Your Excellency said that many people do not seem to need us, but that the sick and the suffering do. And this should be understood from the outset: I will never again be lonely as long as I live. Faith redeems me from loneliness. I will always be supported by a community, but at the same time, I must support the community and, from the first, also teach responsibility for the sick, the lonely, the suffering, and thereby the gift that I make is reciprocated. So it is necessary to reawaken an awareness of this great gift in the person in whom is hidden the readiness to love and to give himself or herself, and thus guarantee that I too will have brothers and sisters to support me in difficult situations, when I am in need of a community that does not leave me stranded.

Regarding the importance of religious life, we know that the monastic and contemplative life are attractive in the face of the stress of this world. They appear like an oasis in which we can truly live. Here too, this is a romantic view: so the discernment of vocations is essential. However, it is the contemplative rather than the active Religious life which the historical situation endows with a certain attraction.

This is more visible in the male branch, where Religious and priests are to be seen carrying out an important apostolate in education, with the sick, etc. It is unfortunately less visible for female vocations where professionalism seems to make the religious vocation superfluous. There are qualified nurses and qualified school teachers, so that it no longer appears to be a religious vocation, and that specific activity will be difficult to resume once the chain of vocations is broken.

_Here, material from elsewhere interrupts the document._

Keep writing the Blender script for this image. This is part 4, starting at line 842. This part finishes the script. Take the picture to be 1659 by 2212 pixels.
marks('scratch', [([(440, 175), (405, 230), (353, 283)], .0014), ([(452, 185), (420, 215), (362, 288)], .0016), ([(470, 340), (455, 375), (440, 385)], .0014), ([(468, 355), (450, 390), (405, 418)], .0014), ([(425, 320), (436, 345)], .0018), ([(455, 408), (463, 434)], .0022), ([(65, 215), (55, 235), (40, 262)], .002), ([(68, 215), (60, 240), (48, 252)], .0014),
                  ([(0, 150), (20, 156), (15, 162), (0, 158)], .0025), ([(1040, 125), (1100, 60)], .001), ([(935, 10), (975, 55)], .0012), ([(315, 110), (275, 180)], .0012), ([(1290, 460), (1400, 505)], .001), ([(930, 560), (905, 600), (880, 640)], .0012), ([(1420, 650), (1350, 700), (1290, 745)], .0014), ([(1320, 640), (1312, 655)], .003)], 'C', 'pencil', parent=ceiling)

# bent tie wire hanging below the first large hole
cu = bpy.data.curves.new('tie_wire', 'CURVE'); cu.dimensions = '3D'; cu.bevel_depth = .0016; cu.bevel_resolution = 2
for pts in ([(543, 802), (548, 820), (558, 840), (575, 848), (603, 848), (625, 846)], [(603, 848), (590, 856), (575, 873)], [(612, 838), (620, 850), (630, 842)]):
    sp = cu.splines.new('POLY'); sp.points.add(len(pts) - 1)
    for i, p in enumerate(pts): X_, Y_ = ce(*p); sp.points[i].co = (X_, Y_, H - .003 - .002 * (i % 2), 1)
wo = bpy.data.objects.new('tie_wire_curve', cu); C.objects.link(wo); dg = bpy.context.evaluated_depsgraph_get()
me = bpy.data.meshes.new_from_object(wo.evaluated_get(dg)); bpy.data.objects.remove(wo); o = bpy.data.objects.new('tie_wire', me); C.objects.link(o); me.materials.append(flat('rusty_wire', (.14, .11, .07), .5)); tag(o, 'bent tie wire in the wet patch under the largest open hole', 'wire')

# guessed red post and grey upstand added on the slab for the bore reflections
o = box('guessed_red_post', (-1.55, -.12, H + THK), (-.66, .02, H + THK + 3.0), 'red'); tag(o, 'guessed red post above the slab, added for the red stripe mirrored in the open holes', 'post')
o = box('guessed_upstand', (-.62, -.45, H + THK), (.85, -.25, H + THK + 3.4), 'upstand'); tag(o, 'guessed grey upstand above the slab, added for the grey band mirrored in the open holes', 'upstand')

But we see more and more that the professionalism required in order to be a good nurse is not enough. The heart must be put into it. Love for the suffering person is necessary. This has a profound religious dimension. So does teaching. We now have new forms such as secular institutes, whose communities show by their lives that there is a way of life that is good for the person, but especially necessary for the religious community, for the faith and also for the human community. I therefore think that also by changing the form - many of our active female communities began in the 19th century with the specific social challenge of that period and today the challenges are a little different - the Church is making us understand that service to the suffering and the defence of life are vocations with a deep religious dimension and that there are forms [of Religious life] in which to live such vocations. So many new forms are springing up which make us hope that the Lord will grant the necessary vocations for the life of the Church and the world today.